ADVA Optical Networking has launched its FSP Network Hypervisor, which the company says is a key component in the drive to extend SDN into the optical layer.
The FSP Network Hypervisor has been specifically developed to help migrate legacy networks to cloud-optimized infrastructures and help service providers automate service discovery and service activation.
The hypervisor acts as a domain controller for the optical layer, creating an abstracted view of the underlying physical infrastructure helping to decouple the complexities of managing photonic transmission systems while enabling greater network automation and optimization.
ADVA says the hypervisor has been engineered to work with all open source and commercial SDN controllers.
With this software, service providers can move away from static networks to far more automated and responsive cloud architectures. The ADVA FSP Network Hypervisor essentially assists service providers with topology discovery and abstraction, connectivity management, path computation and notifications.

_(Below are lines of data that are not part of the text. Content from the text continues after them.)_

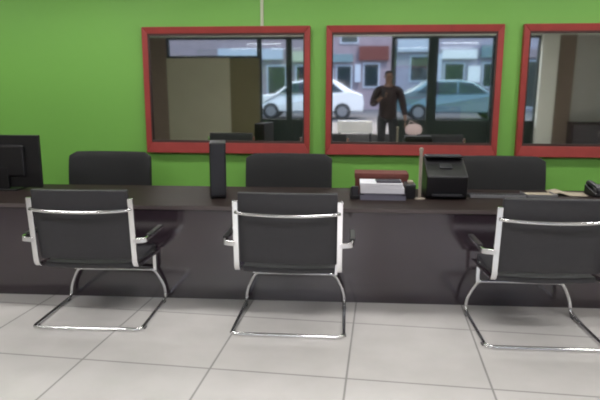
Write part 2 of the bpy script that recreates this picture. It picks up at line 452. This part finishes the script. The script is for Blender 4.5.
for k, (dx, dz, hh, lb) in enumerate(((0, .0, .046, 'white paper ream lying on the dark folder'), (-.01, .01, .036, 'white paper ream topmost on the pile'))):
    o = MB().box((0, 0, hh/2), (.352 - .01*k, .25, hh)).build('paper_ream', M['white'], bev=.002)
    o.location = (.25+dx, 4.665, z); o.rotation_euler.z = dz; z += hh + .0005
    tag(o, lb, 'paper', 'paper reams on the counter')
t = thing('notebook', 'small dark notebook lying on top of the white paper pile', 'book', (.30, 4.64, z), .05)
MB().b2((-.10, -.075, 0), (.10, .075, .012)).build('cover', M['dark'], t, bev=.002)
MB().b2((-.096, -.071, .003), (.102, .077, .009)).build('pages', M['white'], t)
t = thing('card_box', 'red brown cardboard box behind the white paper pile', 'box', (.255, 4.94, TZ), -.01)
MB().b2((-.225, -.12, 0), (.225, .12, .150)).build('body', M['redbox'], t, bev=.003)
MB().b2((-.230, -.125, .138), (.230, .125, .178)).build('lid', M['redbox'], t, bev=.004)
t = thing('hole_punch', 'black hole punch standing against the paper pile, away from the pole', 'hole punch', (.025, 4.60, TZ), .1)
MB().b2((-.035, -.05, 0), (.035, .06, .03)).build('base', M['plastic'], t, bev=.004)
MB().prism([(-.05, .03), (.055, .03), (.06, .085), (-.05, .11)], -.028, .028, 'x').build('lever', M['plastic2'], t, bev=.006)
t = thing('file_box', 'small black desk box between the paper pile and the pole', 'box', (.482, 4.70, TZ), 0)
MB().b2((-.04, -.09, 0), (.04, .09, .105)).build('body', M['plastic'], t, bev=.004)
MB().b2((-.042, -.092, .100), (.042, .092, .118)).build('lid', M['plastic2'], t, bev=.003)
o = MB().b2((-.022, -.03, 0), (.022, .03, .022)).build('eraser', M['beige'], bev=.006)
o.location = (.485, 4.70, TZ+.1185); tag(o, 'small beige eraser block lying on the black desk box', 'eraser')
# beige pole
t = thing('desk_pole', 'thin upright beige pole on a small round foot on the counter', 'pole', (.556, 4.62, TZ))
MB().lathe([(.0, 0), (.045, 0), (.045, .008), (.014, .014)]).build('foot', M['pole'], t)
MB().lathe([(.0135, .010), (.0135, .40)], n=14).build('shaft', M['pole'], t, smooth=False)
MB().lathe([(.017, .395), (.017, .415), (.006, .422)], n=14).build('cap', M['pole'], t)
# printer
t = thing('desktop_printer', 'boxy black desktop printer beside the beige pole', 'printer', (.775, 4.80, TZ), .0)
MB().prism([(-.17, .03), (-.19, .19), (.10, .320), (.19, .320), (.19, 0), (-.15, 0)], -.165, .165, 'x').build('body', M['plastic'], t, bev=.012)
MB().b2((-.155, .02, .318), (.155, .185, .335)).build('scanner_lid', M['plastic'], t, bev=.006)
MB().box((0, -.05, .2585), (.10, .07, .012), Matrix.Rotation(math.radians(24.1), 3, 'X')).build('control_panel', M['plastic2'], t, bev=.003)
MB().b2((-.12, -.215, .028), (.12, -.15, .045)).build('paper_tray', M['plastic2'], t, bev=.003)
# keyboard and loose sheets along the worktop
t = thing('keyboard', 'grey computer keyboard lying on the counter beside the printer', 'keyboard', (1.205, 4.78, TZ), .01)
MB().prism([(-.065, 0), (.065, 0), (.065, .020), (-.065, .028)], -.225, .225, 'x').build('case', M['grey'], t, bev=.003)
ks = MB()
for r_ in range(5):
    for k in range(15): ks.box((-.203+.029*k, -.048+.024*r_, .029-.0014*r_), (.024, .019, .007))
ks.build('keys', M['plastic2'], t)
t['label'] = 'grey computer keyboard lying on the counter beside the printer'
t = thing('document_tray', 'low grey tray of papers on the counter next to the keyboard', 'tray', (1.575, 4.86, TZ), .02)
tr = MB().b2((-.125, -.10, 0), (.125, .10, .005)); tr.b2((-.125, -.10, 0), (.125, -.096, .028)); tr.b2((-.125, -.10, 0), (-.121, .10, .028)); tr.b2((.121, -.10, 0), (.125, .10, .028))
tr.build('tray', M['grey'], t)
MB().b2((-.115, -.09, .0055), (.115, .095, .016)).build('sheets', M['beige'], t)
# open beige papers
V, F = [], []
for i in range(9):
    for j in range(5):
        u, v = i/8-.5, j/4-.5
        V.append((u*.30, v*.21, .004 + .022*math.exp(-((u+.25)/.18)**2) + .010*abs(u)))
for i in range(8):
    for j in range(4): F.append((i*5+j, (i+1)*5+j, (i+1)*5+j+1, i*5+j+1))
mb = MB().add(V, F); o = mb.build('paper_sheets', M['beige'], smooth=True)
sol = o.modifiers.new('thick', 'SOLIDIFY'); sol.thickness = .004
o.location = (1.845, 4.98, TZ+.001); o.rotation_euler.z = -.15; tag(o, 'curled beige papers lying on the counter near the black telephone', 'papers')
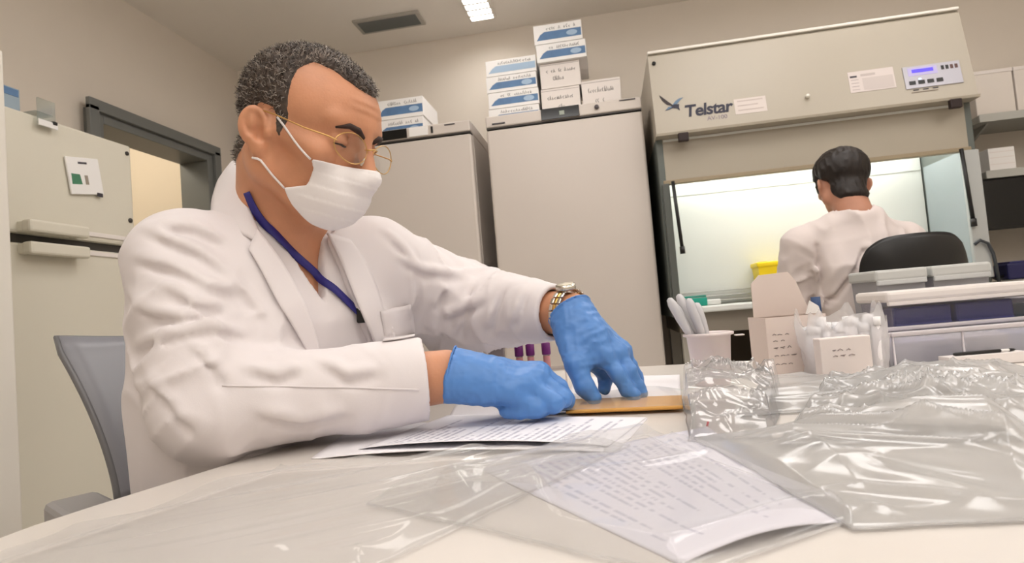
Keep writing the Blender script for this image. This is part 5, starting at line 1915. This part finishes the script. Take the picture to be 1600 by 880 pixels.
px_tube(coat_solid, [(348, 603), (420, 604), (500, 605), (580, 607), (655, 609)], 30, 0.0004, 0.0012, 'sleeve_seam', COAT_M, coat)

# lanyard
LANY = mat('lanyard blue', (44, 40, 120), 0.55)
skin_scrub = lambda p: np.minimum(np.minimum(smin(neck_fn(p), torso_fn(p, -0.016), 0.03), scrub_fn(p)), head_fn(to_h(p)))


def ribbon(pts, n, off, wd, thick, name, mt, parent, fn):
    a = resample(pts, n)
    P, nn_, hit = trace(fn, a[:, 0], a[:, 1], 0.4, 1.6)
    for _ in range(3):
        P[1:-1] = 0.5 * P[1:-1] + 0.25 * (P[:-2] + P[2:])
        nn_[1:-1] = 0.5 * nn_[1:-1] + 0.25 * (nn_[:-2] + nn_[2:])
    t = np.gradient(P, axis=0)
    t /= np.linalg.norm(t, axis=1, keepdims=True)
    s = np.cross(nn_, t)
    s /= np.linalg.norm(s, axis=1, keepdims=True)
    P = P + nn_ * off
    G = np.stack([P - s * wd, P, P + s * wd], 1)
    return MB().grid(G, thick).build(name, mt, parent, world=True)


ln = thing('lanyard', None, None)
ln.parent = man
ribbon([(389, 300), (400, 328), (418, 356), (445, 386), (480, 418), (520, 452), (558, 490)], 40, 0.005, 0.0052, 0.0016, 'strap', LANY, ln, skin_scrub)
bk = [NB + TU * (0.045 - 0.03 * math.sin(abs(a_)) ** 2) + (TF * -math.cos(a_) + TL * math.sin(a_)) * 0.073 for a_ in np.linspace(-1.3, 1.9, 18)]
MB().tube(bk, 0.003, 6).build('strap', LANY, ln, world=True)
P, nn_, _ = trace(scrub_fn, [560], [494], 0.4, 1.6)
MB().box(P[0] + nn_[0] * 0.007, (0.012, 0.012, 0.022), 0.002).build('clip', BLACK, ln, world=True)

# wrist watch
wt = thing('wristwatch', None, None)
wt.parent = man
wax = unit(WRL - ELL)
wc = WRL - wax * 0.004
wx = unit(np.cross(wax, [0, 0, 1]))
wy = np.cross(wx, wax) * -1
if wy[2] < 0:
    wy = -wy
WST = mat('watch steel', (206, 200, 188), 0.25, 0.9)
WGO = mat('watch gold', (204, 168, 96), 0.25, 0.9)
for k in range(22):
    a = 2 * math.pi * k / 22
    d_ = wx * math.cos(a) + wy * math.sin(a)
    t_ = -wx * math.sin(a) + wy * math.cos(a)
    for j, (o_, w_, m_) in enumerate(((-0.006, 0.006, WST), (0.0, 0.005, WGO), (0.006, 0.006, WST))):
        mb = MB().box((0, 0, 0), (0.0092, w_, 0.0032), 0.001, seg=1)
        Rm = np.stack([t_, wax, d_], 1)
        mb.v = [tuple(Rm @ np.array(v_) + wc + d_ * 0.0365 + wax * o_) for v_ in mb.v]
        mb.build('link', m_, wt, world=True)
d_ = unit(wy + wx * 0.2)
MB().tube([wc + d_ * 0.036, wc + d_ * 0.039, wc + d_ * 0.0445], [0.0145, 0.0155, 0.0145], 24).build('watch_case', WST, wt, world=True)
MB().tube([wc + d_ * 0.0446, wc + d_ * 0.0452], 0.012, 24).build('dial', mat('dial cream', (228, 220, 200), 0.2), wt, world=True)

# ------------------------------------------------------------------ his chair
GREYP = mat('chair grey plastic', (132, 132, 138), 0.4)
cf = np.array([0.84, -0.54, 0.0])
clft = np.array([0.54, 0.84, 0.0])
cc = np.array([-0.725, 0.985, 0.0])
chair = thing('chair', 'grey moulded plastic chair with curved back behind the masked man', 'chair', (cc[0], cc[1], 0))
n, m_ = 20, 16
P = np.zeros((n, m_, 3))
for i in range(n):
    z = 0.675 + (0.905 - 0.675) * i / (n - 1)
    for j in range(m_):
        s = -1 + 2 * j / (m_ - 1)
        half = 0.165 + 0.045 * ((z - 0.675) / 0.23) ** 1.5
        back = -0.02 - 0.02 * ((z - 0.675) / 0.23) - 0.075 * ((z - 0.675) / 0.23) ** 2 + 0.045 * s * s
        zz_ = z + (0.012 * s * s if i == n - 1 else 0)
        P[i, j] = cc + clft * half * s + cf * (back + 0.075) + np.array([0, 0, zz_])
MB().grid(P, 0.007).build('backrest', GREYP, chair, world=True)
rimp = [P[i, 0] for i in range(n)] + [P[-1, j] for j in range(1, m_)] + [P[n - 1 - i, -1] for i in range(1, n)]
MB().tube(rimp, 0.0055, 8).build('back_rim', mat('chair rim grey', (110, 110, 112), 0.4), chair, world=True)
S_ = np.zeros((12, 12, 3))
for i in range(12):
    for j in range(12):
        a, s = i / 11, -1 + 2 * j / 11
        S_[i, j] = cc + cf * (0.06 + 0.40 * a) + clft * 0.215 * s + np.array([0, 0, 0.415 + 0.02 * s * s - 0.012 * math.sin(a * 3.1)])
MB().grid(S_, 0.010).build('seat', GREYP, chair, world=True)
for s in (-1, 1):
    o_ = cc + clft * 0.235 * s
    arm = MB().box((0, 0, 0), (0.30, 0.06, 0.034), 0.008)
    Rm = np.stack([cf, clft, [0, 0, 1]], 1)
    arm.v = [tuple(Rm @ np.array(v_) + o_ + cf * 0.315 + np.array([0, 0, 0.692])) for v_ in arm.v]
    arm.build('armrest', mat('armrest grey', (146, 144, 144), 0.45), chair, world=True)
    MB().tube([o_ + cf * 0.12 + np.array([0, 0, 0.672]), o_ + cf * 0.10 + np.array([0, 0, 0.45]), o_ + cf * 0.06 + np.array([0, 0, 0.0])], 0.012, 10).build('leg', STEEL, chair, world=True)
    MB().tube([o_ + cf * 0.32 + np.array([0, 0, 0.672]), o_ + cf * 0.40 + np.array([0, 0, 0.42]), o_ + cf * 0.44 + np.array([0, 0, 0.0])], 0.012, 10).build('leg', STEEL, chair, world=True)
    MB().tube([cc + clft * 0.12 * s + cf * 0.06 + np.array([0, 0, 0.42]), cc + clft * 0.12 * s + cf * 0.035 + np.array([0, 0, 0.70])], 0.011, 8).build('back_support', STEEL, chair, world=True)
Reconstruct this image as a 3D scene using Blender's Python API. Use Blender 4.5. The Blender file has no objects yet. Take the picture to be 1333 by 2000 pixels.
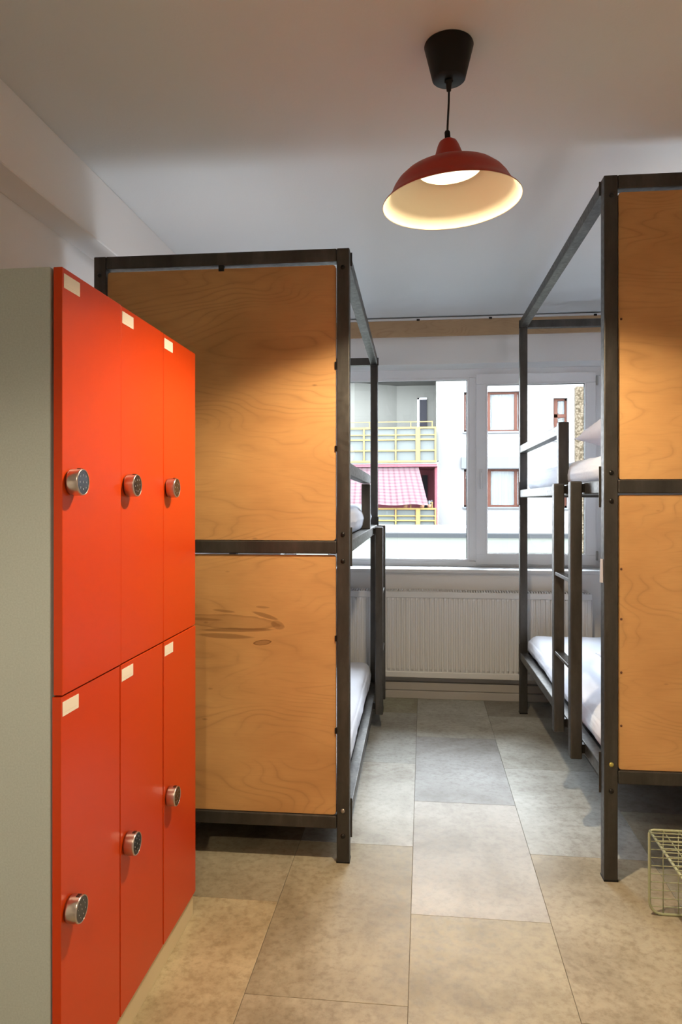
import bpy, bmesh, math, random
from mathutils import Vector, Matrix, noise
rnd = random.Random(7)
PI = math.pi
C = bpy.context.scene.collection
S = bpy.context.scene

# ------------------------------------------------------------------ camera
cam_d = bpy.data.cameras.new('camera')
cam = bpy.data.objects.new('camera', cam_d); C.objects.link(cam)
cam_d.sensor_fit = 'VERTICAL'
cam_d.sensor_height = 36.0
cam_d.sensor_width = 24.0
F_PX = 1400.0
cam_d.lens = F_PX / 2000.0 * 36.0
cam_d.shift_y = -18.0 / 2000.0
cam_d.clip_start = 0.05
cam_d.clip_end = 200
cam.location = (0, 0, 1.4)
cam.rotation_euler = (PI / 2, 0, math.radians(6.5804))
S.camera = cam

# ------------------------------------------------------------------ world / exposure
SKY = 31.0
LAMP = 195.0
GLOW = 4.0
ENTRY = .65
BUNK_FILL = 5.4  # power of the fill lamps added inside the bunks
w = bpy.data.worlds.new('overcast_sky'); S.world = w; w.use_nodes = True
nt = w.node_tree; nt.nodes.clear()
wo = nt.nodes.new('ShaderNodeOutputWorld'); wb = nt.nodes.new('ShaderNodeBackground')
wb.inputs['Color'].default_value = (0.86, 0.93, 1.0, 1); wb.inputs['Strength'].default_value = SKY
nt.links.new(wb.outputs[0], wo.inputs[0])
S.view_settings.view_transform = 'Standard'
S.view_settings.look = 'None'
S.view_settings.exposure = 0.0
S.view_settings.gamma = 1.0
S.view_settings.use_curve_mapping = False
S.cycles.max_bounces = 14
S.cycles.diffuse_bounces = 8
S.cycles.glossy_bounces = 6
S.cycles.transparent_max_bounces = 12
S.cycles.sample_clamp_indirect = 6
S.cycles.caustics_reflective = False
S.cycles.caustics_refractive = False

# daylight portal in the window opening (only guides sky sampling)
pd = bpy.data.lights.new('window_portal', 'AREA'); pd.shape = 'RECTANGLE'
pd.size = 2.3; pd.size_y = 1.45
pd.cycles.is_portal = True
po = bpy.data.objects.new('window_portal', pd); C.objects.link(po)
po.location = (0.15, 5.60, 1.66); po.rotation_euler = (-PI / 2, 0, 0)

# ------------------------------------------------------------------ materials
def mat(name, col=(.8, .8, .8), rough=.5, metal=0.0, spec=.5, emit=None, estr=0, coat=0, coat_rough=.1):
    m = bpy.data.materials.new(name); m.use_nodes = True
    b = m.node_tree.nodes['Principled BSDF']
    b.inputs['Base Color'].default_value = (*col, 1)
    b.inputs['Roughness'].default_value = rough
    b.inputs['Metallic'].default_value = metal
    b.inputs['Specular IOR Level'].default_value = spec
    b.inputs['Coat Weight'].default_value = coat
    b.inputs['Coat Roughness'].default_value = coat_rough
    if emit:
        b.inputs['Emission Color'].default_value = (*emit, 1)
        b.inputs['Emission Strength'].default_value = estr
    return m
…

This in turn leads to self-provisioned services, automated resiliency and optimized resource utilization.
These are critical features for any CSP or ICP seeking real-time cloud connectivity and multi-layer network optimization, especially for SDN/NFV-centric network architectures, such as the central office re-architected as a data center, said Christoph Glingener, CTO and COO of ADVA.
“At its core, it’s all about reducing complexity and helping CSPs and ICPs to be far more responsive to their networks’ needs,” said Glingener. “It enables real-time response to load changes, automatically reacts to network failures and ensures the most effective path computation. These are things that today’s static networks simply can’t do. CSPs can now achieve in minutes what formerly took hours or even days.”